Summarising the Aesthetic: Realism in Football 

For Getafe, things are all too real for something as elaborate as an orchestrated footballing masterpiece; there is simply no time for that, because there is work to be done. And there is no space for ideas that have lofty, dreamy bearing in principle, outside of the here and now. Ambition is sacrificed for collective effort, and immense pride is taken in doing more out of inherent self-conviction. 
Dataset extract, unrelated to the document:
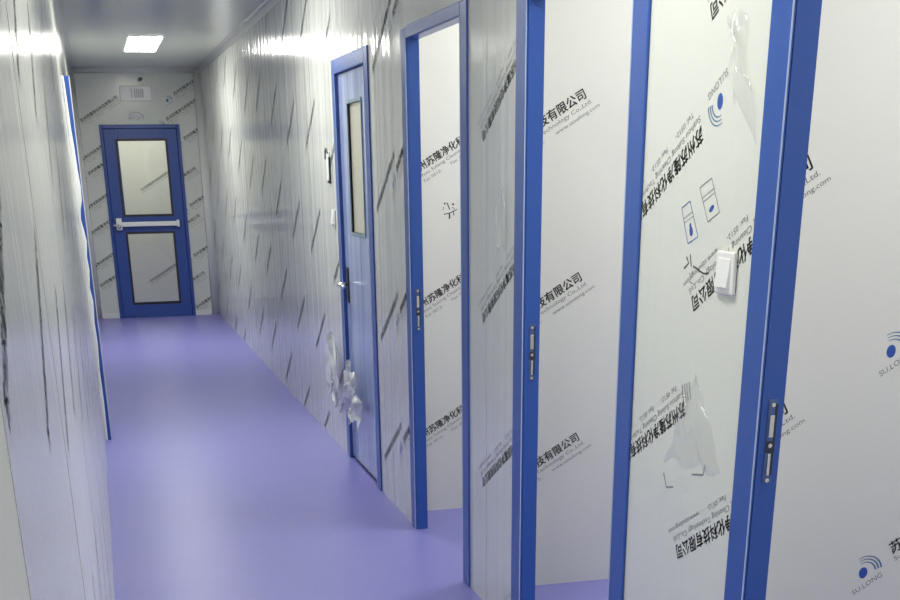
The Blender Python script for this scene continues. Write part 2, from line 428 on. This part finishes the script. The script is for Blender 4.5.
# ------------------------------------------------------------------ door 1: glazed blue door in the far wall
d1 = thing('door_1', 'closed blue door with two glass panes and push bar at corridor end', 'door', (.712, CL, 0), kind='structure')
x0, x1, zt = FD
P_UP = (.445, .985, 1.150, 1.930); P_LO = (.455, .978, .172, .937)
ya, yb = CL-.035, CL+.03
mb = MB()
mb.box((x0, CL-.02, 0), (x0+.035, CL+T+.02, zt), m_blue_deep, .004); mb.box((x1-.035, CL-.02, 0), (x1, CL+T+.02, zt), m_blue_deep, .004)
mb.box((x0+.035, CL-.02, zt-.04), (x1-.035, CL+T+.02, zt), m_blue_deep, .004)
mb.box((x0+.035, CL+.031, 0), (x0+.06, CL+T+.02, zt-.04), m_blue_deep); mb.box((x1-.06, CL+.031, 0), (x1-.035, CL+T+.02, zt-.04), m_blue_deep); mb.box((x0+.06, CL+.031, zt-.065), (x1-.06, CL+T+.02, zt-.04), m_blue_deep)  # stops added behind the leaf to block light through the gap
at_origin(mb.build('frame', d1))
mb = MB()
a0, a1 = x0+.04, x1-.04
mb.box((a0, CL-.012, .002), (P_LO[0], yb, zt-.045), m_blue_deep, .003); mb.box((P_UP[1], CL-.012, .002), (a1, yb, zt-.045), m_blue_deep, .003)
mb.box((P_LO[0], CL-.012, .002), (P_UP[1], yb, P_LO[2]), m_blue_deep); mb.box((P_LO[0], CL-.012, P_LO[3]), (P_UP[1], yb, P_UP[2]), m_blue_deep)
mb.box((P_LO[0], CL-.012, P_UP[3]), (P_UP[1], yb, zt-.045), m_blue_deep)
leaf = at_origin(mb.build('leaf', d1))
for p in (P_UP, P_LO):
    g = .024; mb = MB(); y_ = CL-.017
    mb.box((p[0]-g, y_, p[2]-g), (p[0], yb, p[3]+g), m_gask); mb.box((p[1], y_, p[2]-g), (p[1]+g, yb, p[3]+g), m_gask)
    mb.box((p[0], y_, p[2]-g), (p[1], yb, p[2]), m_gask); mb.box((p[0], y_, p[3]), (p[1], yb, p[3]+g), m_gask)
    at_origin(mb.build('gasket', d1))
    mb = MB(); mb.box((p[0], CL+.004, p[2]), (p[1], CL+.010, p[3]), m_glass); at_origin(mb.build('glass_pane', d1))
bar = MB(); bar.box((.40, CL-.085, 1.022), (1.03, CL-.045, 1.072), m_plastic, .008)
bo = at_origin(bar.build('push_bar', d1)); bo['label'] = 'white push bar'
mb = MB(); mb.box((.335, CL-.095, .985), (.40, CL-.012, 1.115), m_plastic, .01); mb.box((1.03, CL-.085, 1.01), (1.06, CL-.012, 1.085), m_plastic, .006)
at_origin(mb.build('bar_bracket', d1))
mb = MB(); mb.cyl((.367, CL-.11, 1.02), (.367, CL-.09, 1.02), .022, m_steel); mb.cyl((.30, CL-.10, 1.04), (.367, CL-.10, 1.04), .012, m_steel)
at_origin(mb.build('latch', d1, True))

# ------------------------------------------------------------------ doorways in the right wall: casings, linings, strike plates
PR = .008
PB = .002
def doorway(n, lab, leaf=False):
    a, b, c, d = DOORS[n]
    ZT_I = 2.10 if n == 3 else 2.075
    t = thing('door_%d' % n, lab, 'door', (CW+T/2, (a+d)/2, 0), kind='structure')
    for s0, s1 in ((a, b), (c, d)):
        mb = MB(); mb.box((CW-PR, s0, 0), (CW-.0005, s1, ZT_O if s0 == a or True else 0), m_blue, .004)
        mb.box((CW+T+.0005, s0, 0), (CW+T+PB, s1, ZT_O), m_blue)
        # lining between the two faces
        i0, i1 = (b-.055, b) if s0 == a else (c, c+.055)
        mb.box((CW-.0005, i0, 0), (CW+T+.0005, i1, ZT_I), m_blue)
        e = (b if s0 == a else c)
        mb.cyl((CW-PR, e, 0), (CW-PR, e, ZT_I), .0018, m_seam, 8)
        at_origin(mb.build('jamb', t))
    mb = MB(); mb.box((CW-PR, b, ZT_I), (CW-.0005, c, ZT_O), m_blue, .004); mb.box((CW+T+.0005, b, ZT_I), (CW+T+PB, c, ZT_O), m_blue)
    mb.box((CW-.0005, b, ZT_I), (CW+T+.0005, c, ZT_I+.05), m_blue)
    at_origin(mb.build('door_head', t))
    return t
def strike(t, n, z, k=1.0):
    y = DOORS[n][2]; x = CW+.026; h = .085
    mb = MB(); mb.box((x-.011, y-.0025, z-h-.008), (x+.011, y, z+h+.004), m_plate, .001)
    s = at_origin(mb.build('strike_plate', t)); s['label'] = 'steel strike plate with blue reflection in its colour'
    mb = MB()
    mb.box((x+.005, y-.0031, z+.000), (x+.0105, y-.0024, z+.080), m_dark)
    mb.box((x-.010, y-.0031, z-.026), (x+.0105, y-.0024, z+.000), m_dark)
    mb.box((x+.005, y-.0031, z-.075), (x+.0095, y-.0024, z-.026), m_dark)
    mb.build('latch_slot', s)
    mb = MB(); mb.box((x-.007, y-.0060, z+.008), (x+.004, y-.0024, z+.056), m_steel, .001); mb.build('strike_tab', s)
    mb = MB(); mb.box((x-.004, y-.0050, z-.076), (x+.003, y-.0024, z-.028), m_steel, .001); mb.build('strike_tab', s)
    for dz in (-.086, .078, -.010):
        mb = MB(); mb.cyl((x-.001, y-.0055, z+dz), (x-.001, y-.0030, z+dz), .0048, m_steel, 12); mb.build('screw', s)
d2 = doorway(2, 'closed blue door with tall window pane and lever handle', True)
d3 = doorway(3, 'farthest open blue doorway next to the closed blue door')
d4 = doorway(4, 'open blue doorway between the far opening and the switch panel')
d5 = doorway(5, 'nearest blue door frame next to the white light switch')
strike(d3, 3, 1.02); strike(d4, 4, 1.035); strike(d5, 5, 1.05)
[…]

It’s a good time to conclude the article, just before it starts to sound like an attempt to romanticise this aesthetic. And since they do not care for what we call romantic, this would obviously be counterproductive. The article is instead an attempt to legitimise Getafe’s aesthetic position. To clarify it, ground it historically, and provide it with the aesthetic context it currently lacks but doesn’t deserve to lack. I doubt Papa Bordalas cares in any case; the work must go on.